Merlini lo sintetizza così: «Si trattava di salvare tanti ebrei perseguitati, di portare aiuti a tanti soldati italiani e a tanti prigionieri alleati braccati sui monti, di raccogliere informazioni militari, di divulgare la stampa clandestina e soprattutto di dare vita ai primi gruppi di partigiani. E il “nonnino” compariva dappertutto, con tutti i mezzi, ad aiutare ed a risolvere le più disperate situazioni»[14].

[1] R. ROBERTI, Alla generosità della sua lotta non può mancare il premio del Signore, in «Fides», 20 gennaio 1957. Emilio Angeli era nato nel 1887 e morì nel gennaio del 1954.

[2] «Lo chiamavamo così perché, a noi ventenni, un cinquantenne o poco più sembrava vecchio. E, in effetti, era il più anziano del nostro gruppo [dei cristiano-sociali]», cfr. R. ORLANDINI, Attorno al quarantatré, MCS, Livorno 1989, p.49

[3] A Emilio Angeli vennero intitolate anche la Colonia montana presso Cutigliano (Pistoia) e nel 1969 il Soggiorno montano in località Talento presso Marliana (Pistoia), cfr. 1948-1964 Gli anni e le attività, in «Il Ponte», notiziario del Comitato Livornese Assistenza, n.2, aprile 1964 e 30 anni, «Il Ponte», n.1, maggio 1976

[4] Cfr. Emilio Angeli, «Il Ponte», n. 2, aprile 1964

[5] Cfr. Il Vescovo e il Prefetto inaugurano il nuovo Centro di Assistenza Sociale “Emilio Angeli”, in «Fides», 20 gennaio 1957

[6] Cfr. Il «nonnino» che aveva per amici i bambini, in «Fides», 24 gennaio 1954

[7] Cfr. R. ROBERTI, Rischiare la vita per il bene degli altri fu la sua soddisfazione più bella, in «Fides», 21 febbraio 1954

[8] In Archivio Centro Studi don Roberto Angeli, si trova una lettera di don Angeli a Gianfranco Merli, datata 1963, in cui il sacerdote ricordando il decennio 1945-1955 e gli scontri con i comunisti afferma che «a mio padre, che scortava i nostri “attacchini” [del “Fides” edizione murale], venivano rotte due costole». In R. ROBERTI, Perché voglio parlare di don Pessina, in «Darsena Toscana», 21 settembre 1991 don Roberti sostiene che nel dopoguerra «il “nonnino”, il babbo di don Angeli, l’eroico antifascista, torturato dai nazisti a Roma in via Tasso, senza che riuscissero a farlo confessare, aggredito dai comunisti a S. Jacopo e bastonato a sangue – ricoverato all’ospedale con due costole rotte – accusato e punito come un “bieco fascista”»; concetto ribadito in Id., Delitto di leso giornalismo, in «Darsena Toscana», 21 settembre 1996: «il babbo di don Angeli, l’eroico “Nonnino” della Resistenza, lo picchiarono a sangue i comunisti».
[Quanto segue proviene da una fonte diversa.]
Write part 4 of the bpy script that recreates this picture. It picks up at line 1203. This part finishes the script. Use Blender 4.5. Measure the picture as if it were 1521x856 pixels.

[9] La testimonianza inedita si trova nell’Archivio ISRT, Fondo Clero, Busta n.6, Fascicolo XIII, Diocesi di Livorno.

[10] R. ANGELI, Vangelo nei lager: un prete nella Resistenza, Stella del Mare, Livorno 1985,  pp. 20-21

[11] Cfr. R. ROBERTI, Rischiare la vita per il bene degli altri fu la sua soddisfazione più bella, in «Fides», 21 febbraio 1954.

[12] ibid.

[13] R. ANGELI, Vangelo nei lager, cit.,  pp. 21-22 e R. ORLANDINI, Attorno al quarantatré, cit., pp. 48-50

[14] L. MERLINI, In memoria di Emilio Angeli, in «Il Tirreno», 20 gennaio 1954

Articolo pubblicato nel luglio del 2019.